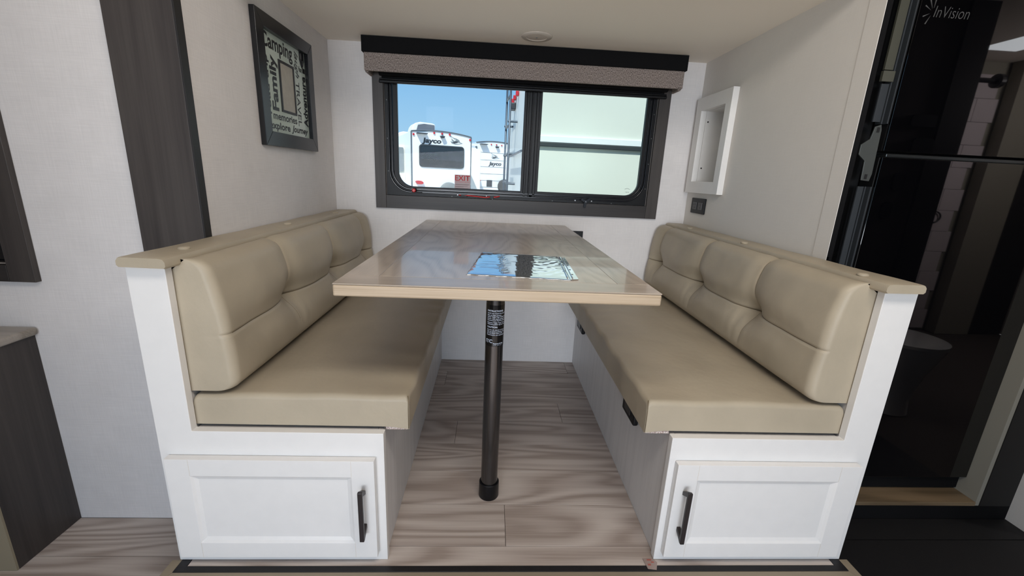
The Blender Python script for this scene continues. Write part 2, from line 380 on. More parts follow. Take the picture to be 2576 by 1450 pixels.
# window wall of the slide-out, four slabs round the opening
bm = bmesh.new()
WX0, WX1, WZ0, WZ1 = -0.517, 0.774, 0.866, 1.505
box(bm, XL-0.04, WX0, YB, YB+0.05, -0.05, ZC+0.05); box(bm, WX1, XR+0.04, YB, YB+0.05, -0.05, ZC+0.05)
box(bm, WX0, WX1, YB, YB+0.05, -0.05, WZ0); box(bm, WX0, WX1, YB, YB+0.05, WZ1, ZC+0.05)
structure(obj('wall_rear', bm, M['wall']), 'linen-look papered wall holding the window behind the dinette')
structure(obj('wall_left', BOX(XL-0.04, XL, YW+0.002, YB, -0.05, ZC+0.05), M['wall']), 'linen-look side wall of the slide-out carrying the black picture')
# right side wall with the hole for the niche
NY0, NY1, NZ0, NZ1 = 0.964, 1.175, 0.997, 1.315
bm = bmesh.new()
box(bm, XR, XR+0.035, YW+0.06, NY0, -0.05, ZC+0.05); box(bm, XR, XR+0.035, NY1, YB, -0.05, ZC+0.05)
box(bm, XR, XR+0.035, NY0, NY1, -0.05, NZ0); box(bm, XR, XR+0.035, NY0, NY1, NZ1, ZC+0.05)
structure(obj('wall_right', bm, M['wall_plain']), 'plain off-white side wall of the slide-out with the niche')
structure(obj('ceiling', BOX(XL-0.04, XR+0.04, YW-0.01, YB+0.05, ZC, ZC+0.06), M['ceiling']), 'low cream ceiling over the dinette')
structure(obj('ceiling.001', BOX(-3.2, 4.45, -2.2, YW+0.7, ZM, ZM+0.08), M['ceiling']), 'ceiling of the main cabin')
# trims at the slide-out mouth
bm = BOX(-0.923, XL-0.0005, YW-0.022, YW+0.0015, MF, ZM)
t1 = structure(obj('trim_1', bm, M['dark_wood'], bevel=0.001), 'wide charcoal wood-grain plank standing left of the dinette')
bm = BOX(XL, XL+0.004, YW-0.022, YW+0.004, 0.0, ZC)
obj('edge_strip', bm, M['dark_edge'], t1)
bm = BOX(XR-0.0015, XR+0.0003, YW+0.002, YW+0.058, -0.05, ZC)
structure(obj('trim_2', bm, M['wall_plain']), 'pale end strip of the right side wall beside the refrigerator')
# interior wall left of the slide-out, with window_2 set in it
bm = bmesh.new()
LX1 = -1.243; LX0 = -2.1; LZ0 = 0.69; LZ1 = 1.35
box(bm, LX1, XL-0.02, YW, YW+0.05, MF, ZM); box(bm, -3.2, LX0, YW, YW+0.05, MF, ZM)
box(bm, LX0, LX1, YW, YW+0.05, MF, LZ0); box(bm, LX0, LX1, YW, YW+0.05, LZ1, ZM)
structure(obj('wall_left.001', bm, M['wall']), 'linen-look cabin wall left of the charcoal plank')
bm = BOX(XL-0.02, 1.01, YW, YW+0.05, ZC+0.001, ZM)
structure(obj('wall_header', bm, M['wall']), 'wall above the slide-out mouth')
w2 = bpy.data.objects.new('window_2', None); COL.objects.link(w2); w2.location = (-1.6, YW-0.01, 0.65); structure(w2, 'dark-framed window at the far left edge above the counter')
for n, a in (('casing_board', (LX1-0.001, LX1+0.021, YW-0.016, YW-0.001, LZ0-0.045, LZ1+0.04)), ('casing_board', (LX1-0.075, LX1-0.001, YW-0.016, YW-0.001, LZ0-0.045, LZ0+0.002))):
    pass
obj('casing_board', BOX(LX1-0.045, LX1+0.021, YW-0.016, YW-0.0005, LZ0-0.044, LZ1+0.04), M['dark_wood'], w2, bevel=0.001)
obj('casing_board', BOX(LX0-0.02, LX1-0.046, YW-0.016, YW-0.0005, LZ0-0.044, LZ0+0.002), M['dark_wood_x'], w2, bevel=0.001)
obj('casing_board', BOX(LX0-0.02, LX1-0.046, YW-0.016, YW-0.0005, LZ1-0.002, LZ1+0.04), M['dark_wood_x'], w2, bevel=0.001)
obj('pane', BOX(LX0, LX1, YW+0.02, YW+0.026, LZ0, LZ1), M['dark_pane'], w2)
# rest of the cabin, behind the camera
structure(obj('wall_far_left', BOX(-3.25, -3.2, -2.2, YW+0.05, MF, ZM), M['wall']), 'cabin end wall')
structure(obj('wall_far_right', BOX(4.4, 4.45, -2.2, 1.1, MF, ZM), M['cabin_wall']), 'cabin end wall')

# ---- platform floor of the slide-out: planks are parts
flo = bpy.data.objects.new('floor', None); COL.objects.link(flo); flo.location = (0.1, 0.6, -0.02); structure(flo, 'greige wood-look plank floor between the benches')
obj('underlay', BOX(XL+0.002, XR+0.003, -0.018, YB, -0.05, -0.003), M['gap'], flo)
rows = [(-0.018, 0.0425), (0.0425, 0.196), (0.196, 0.349), (0.349, 0.502), (0.502, 0.654), (0.654, 0.806), (0.806, 0.958), (0.958, 1.11), (1.11, 1.2533)]
joints = [[], [0.068], [], [-0.46], [-0.112], [0.322], [], [-0.2], [0.422]]
g = 0.0006
for (y0, y1), js in zip(rows, joints):
    xs = ([-0.7335] if y0 < 0 else [-0.7600]) + js + ([0.9605] if y0 < 0 else [0.984])
    for a, b in zip(xs, xs[1:]):
        obj('plank', BOX(a+g, b-g, y0+g, y1-g, -0.004, 0.0, bevel=0.0006, seg=1), M['floor'], flo)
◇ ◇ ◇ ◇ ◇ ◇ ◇
- GIVEN PROBLEM -
Take the data above and repeat it exactly, leaving each picture out.

- RESPONSE TO THIS TASK -
The Blender Python script for this scene continues. Write part 2, from line 380 on. More parts follow. Take the picture to be 2576 by 1450 pixels.
# window wall of the slide-out, four slabs round the opening
bm = bmesh.new()
WX0, WX1, WZ0, WZ1 = -0.517, 0.774, 0.866, 1.505
box(bm, XL-0.04, WX0, YB, YB+0.05, -0.05, ZC+0.05); box(bm, WX1, XR+0.04, YB, YB+0.05, -0.05, ZC+0.05)
box(bm, WX0, WX1, YB, YB+0.05, -0.05, WZ0); box(bm, WX0, WX1, YB, YB+0.05, WZ1, ZC+0.05)
structure(obj('wall_rear', bm, M['wall']), 'linen-look papered wall holding the window behind the dinette')
structure(obj('wall_left', BOX(XL-0.04, XL, YW+0.002, YB, -0.05, ZC+0.05), M['wall']), 'linen-look side wall of the slide-out carrying the black picture')
# right side wall with the hole for the niche
NY0, NY1, NZ0, NZ1 = 0.964, 1.175, 0.997, 1.315
bm = bmesh.new()
box(bm, XR, XR+0.035, YW+0.06, NY0, -0.05, ZC+0.05); box(bm, XR, XR+0.035, NY1, YB, -0.05, ZC+0.05)
box(bm, XR, XR+0.035, NY0, NY1, -0.05, NZ0); box(bm, XR, XR+0.035, NY0, NY1, NZ1, ZC+0.05)
structure(obj('wall_right', bm, M['wall_plain']), 'plain off-white side wall of the slide-out with the niche')
structure(obj('ceiling', BOX(XL-0.04, XR+0.04, YW-0.01, YB+0.05, ZC, ZC+0.06), M['ceiling']), 'low cream ceiling over the dinette')
structure(obj('ceiling.001', BOX(-3.2, 4.45, -2.2, YW+0.7, ZM, ZM+0.08), M['ceiling']), 'ceiling of the main cabin')
# trims at the slide-out mouth
bm = BOX(-0.923, XL-0.0005, YW-0.022, YW+0.0015, MF, ZM)
t1 = structure(obj('trim_1', bm, M['dark_wood'], bevel=0.001), 'wide charcoal wood-grain plank standing left of the dinette')
bm = BOX(XL, XL+0.004, YW-0.022, YW+0.004, 0.0, ZC)
obj('edge_strip', bm, M['dark_edge'], t1)
bm = BOX(XR-0.0015, XR+0.0003, YW+0.002, YW+0.058, -0.05, ZC)
structure(obj('trim_2', bm, M['wall_plain']), 'pale end strip of the right side wall beside the refrigerator')
# interior wall left of the slide-out, with window_2 set in it
bm = bmesh.new()
LX1 = -1.243; LX0 = -2.1; LZ0 = 0.69; LZ1 = 1.35
box(bm, LX1, XL-0.02, YW, YW+0.05, MF, ZM); box(bm, -3.2, LX0, YW, YW+0.05, MF, ZM)
box(bm, LX0, LX1, YW, YW+0.05, MF, LZ0); box(bm, LX0, LX1, YW, YW+0.05, LZ1, ZM)
structure(obj('wall_left.001', bm, M['wall']), 'linen-look cabin wall left of the charcoal plank')
bm = BOX(XL-0.02, 1.01, YW, YW+0.05, ZC+0.001, ZM)
structure(obj('wall_header', bm, M['wall']), 'wall above the slide-out mouth')
w2 = bpy.data.objects.new('window_2', None); COL.objects.link(w2); w2.location = (-1.6, YW-0.01, 0.65); structure(w2, 'dark-framed window at the far left edge above the counter')
for n, a in (('casing_board', (LX1-0.001, LX1+0.021, YW-0.016, YW-0.001, LZ0-0.045, LZ1+0.04)), ('casing_board', (LX1-0.075, LX1-0.001, YW-0.016, YW-0.001, LZ0-0.045, LZ0+0.002))):
    pass
obj('casing_board', BOX(LX1-0.045, LX1+0.021, YW-0.016, YW-0.0005, LZ0-0.044, LZ1+0.04), M['dark_wood'], w2, bevel=0.001)
obj('casing_board', BOX(LX0-0.02, LX1-0.046, YW-0.016, YW-0.0005, LZ0-0.044, LZ0+0.002), M['dark_wood_x'], w2, bevel=0.001)
obj('casing_board', BOX(LX0-0.02, LX1-0.046, YW-0.016, YW-0.0005, LZ1-0.002, LZ1+0.04), M['dark_wood_x'], w2, bevel=0.001)
obj('pane', BOX(LX0, LX1, YW+0.02, YW+0.026, LZ0, LZ1), M['dark_pane'], w2)
# rest of the cabin, behind the camera
structure(obj('wall_far_left', BOX(-3.25, -3.2, -2.2, YW+0.05, MF, ZM), M['wall']), 'cabin end wall')
structure(obj('wall_far_right', BOX(4.4, 4.45, -2.2, 1.1, MF, ZM), M['cabin_wall']), 'cabin end wall')

# ---- platform floor of the slide-out: planks are parts
flo = bpy.data.objects.new('floor', None); COL.objects.link(flo); flo.location = (0.1, 0.6, -0.02); structure(flo, 'greige wood-look plank floor between the benches')
obj('underlay', BOX(XL+0.002, XR+0.003, -0.018, YB, -0.05, -0.003), M['gap'], flo)
rows = [(-0.018, 0.0425), (0.0425, 0.196), (0.196, 0.349), (0.349, 0.502), (0.502, 0.654), (0.654, 0.806), (0.806, 0.958), (0.958, 1.11), (1.11, 1.2533)]
joints = [[], [0.068], [], [-0.46], [-0.112], [0.322], [], [-0.2], [0.422]]
g = 0.0006
for (y0, y1), js in zip(rows, joints):
    xs = ([-0.7335] if y0 < 0 else [-0.7600]) + js + ([0.9605] if y0 < 0 else [0.984])
    for a, b in zip(xs, xs[1:]):
        obj('plank', BOX(a+g, b-g, y0+g, y1-g, -0.004, 0.0, bevel=0.0006, seg=1), M['floor'], flo)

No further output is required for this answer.